I got into reading Dennis Lehane via his private eye novels featuring gritty Boston sleuths Patrick Kenzie and Angie Gennaro. He now seems to have moved away from that series (last entry was Moonlight Mile in 2010). This one is super-gritty, it's set in 1974 Boston, and there's quite a bit of mayhem.
Via the Wikipedia page, he says this might be his final book. Apparently, an AppleTV series is in the works.
The protagonist is a South Boston woman, Mary Pat Fennessey. Southie's dysfunctions have rubbed off on her: one missing/presumed dead husband, she's divorced from another. Only one kid left, her 17-year-old daughter Jules. Mary Pat can't pay her gas bill, but she seems to have enough cash on hand to buy Virginia Slims and beer.
But it's set against actual historical background: Judge Arthur Garrity has ordered black students to be bused into lily-white South Boston High, with a proportion of Southie kids bused down to a black high school in Roxbury.

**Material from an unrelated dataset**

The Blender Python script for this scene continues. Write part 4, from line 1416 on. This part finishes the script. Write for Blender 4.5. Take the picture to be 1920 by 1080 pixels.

And, as we remember, that worked out great, and accounts for all the racial harmony Boston is experiencing today.
Just kidding. In retrospect, it's tough to see what they were trying to accomplish. In any case, Southie's moms are up in arms, and the overtones of racism are explicit.
One fateful morning, a black kid is found dead at the local subway stop. And (not coincidentally) Jules had not made it home the previous night. As the hours and days go by, Mary Pat grows increasingly concerned, and she can't help but notice that the kids Jules was with have implausible stories about what happened. And eventually, it becomes evident to Mary Pat that the local mob is somehow involved. She's warned not to get too nosy.
That doesn't take. Eventually things get very violent as what happened to Jules gets slowly revealed.
It's a page turner. If this is Lehane's last book, I'll miss him.